March 30, 2012

British Museum director speaks about Elgin Marbles & Indian artefacts

Posted at 8:01 am in Similar cases

The British Museum is working with the Indian Ministry of Culture, to help to improve their country’s museums. This is a great idea, & shows a useful way that museums can collaborate with one another abroad. During an interview about this, MacGregor was also asked about the Parthenon Marbles & stated that they had been offered to Greece as a loan. In much the same way though, as the British Museum claims that Greece has never in recent years made an official restitution request, it could be argued that the British Museum has never really made any sort of official offer to Greece. There have been statements in the press, but as far as I’m aware, no sort of proper discussions with high level Greek officials. The British Museum seems instead to rely on previous assertions of ownership by Greece as rejections of such as loan offer, allowing them to assume that the loan would be unacceptable on this basis & therefore never even make a proper offer…

From:
Times of India

‘Get people into your museums’
TNN Jan 15, 2012, 06.20AM IST

Indian museums badly need overhauling and who better than the director of British Museum, Neil MacGregor, to help do it. In Delhi recently on an ambitious project in collaboration with the ministry of culture to train Indian professionals, he tells Archana Khare Ghose that exchange between all parts of the world has to go up.

Your team will be training Indian museum professionals. What do you think are the disadvantages that Indian museums suffer from but could improve upon? Fortunately for India, it has two of the hardest things to acquire in a museum – scholarship and great collections. All you need now is to get people into the museums. I think Indian museums are right now focused on their collections but it would be of immense interest for the public if they were to get opportunities to see collections from say, Mexico, China, Iran, etc., in their own museums through loaned exhibitions. The collection of the British Museum is available to see for free to all those who are “curious or studious, native or foreign” and we could loan them for exhibitions.

When you took over as director of the British Museum, it was reportedly under financial deficit. What has changed in the museum since then? The British Museum turned 250 years old in 2003 and that’s when we went back to the original purpose with which the museum was set up. It was set up to build a resource for understanding the whole world and why our present is the way it is. What we’ve tried to change is to use the extraordinary treasure of the museum to understand all the corners of the world, to make sense of the world through our collection. We’ve taken quite a few exhibitions of our important treasures to the places that they came from – like the exhibition of ancient Persian artefacts to Tehran – and brought interesting ones to the British Museum, like The First Emperor, which included Chinese terracotta warriors too. The idea is to increase exchange between all parts of the world.

The Elgin Marbles – classical Greek sculptures in the British Museum removed from the Acropolis of Athens by Thomas Bruce, 7th Earl of Elgin, the British ambassador to the Ottoman Empire from 1799 to 1803 – have remained in contention with Greece demanding the sculptures back. The British Museum has treasures from all over the world, including India. How do you deal with demands for return of treasures? These were acquired in a different set of circumstances and in many cases would have been totally lost to the world had they not been preserved by the British Museum. Housed in the museum, they have become accessible to visitors from all over the world. We have offered to loan these sculptures to Greece for an exhibition but they refused saying they would either take it back as owners or not at all.

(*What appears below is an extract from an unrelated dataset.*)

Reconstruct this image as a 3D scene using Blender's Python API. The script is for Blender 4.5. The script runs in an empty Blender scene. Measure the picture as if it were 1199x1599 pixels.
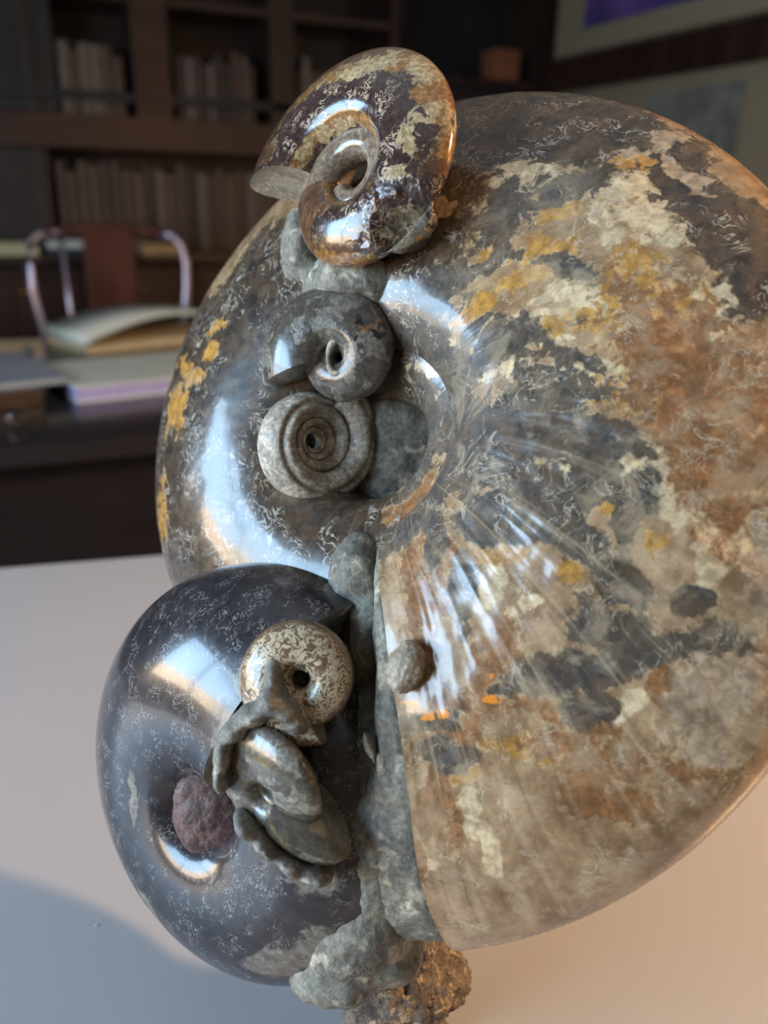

Your radio series-turned-book, A History of the World in 100 Objects, is a novel way of looking at the world through objects from various civilizations and how these have shaped up the world we live in. How does it help in understanding history better? The way we study history right now is ludicrous. We need a new history for the entire world, to take argument out of the European tradition and understand histories of people before they were ‘discovered’ by the Europeans. For instance, we don’t know anything about emperor Ashok though he is so vital to understanding why an Indian thinks the way he does – Gandhi, Nehru and many other thinkers from India can trace the origin of their thoughts to Ashok. That’s why Ashoka’s pillar is one of the 100 objects in the book. This book is based on a BBC Radio 4 series and is an exhaustive introduction to the world that we don’t know about. I hope it will lend new meaning to world history.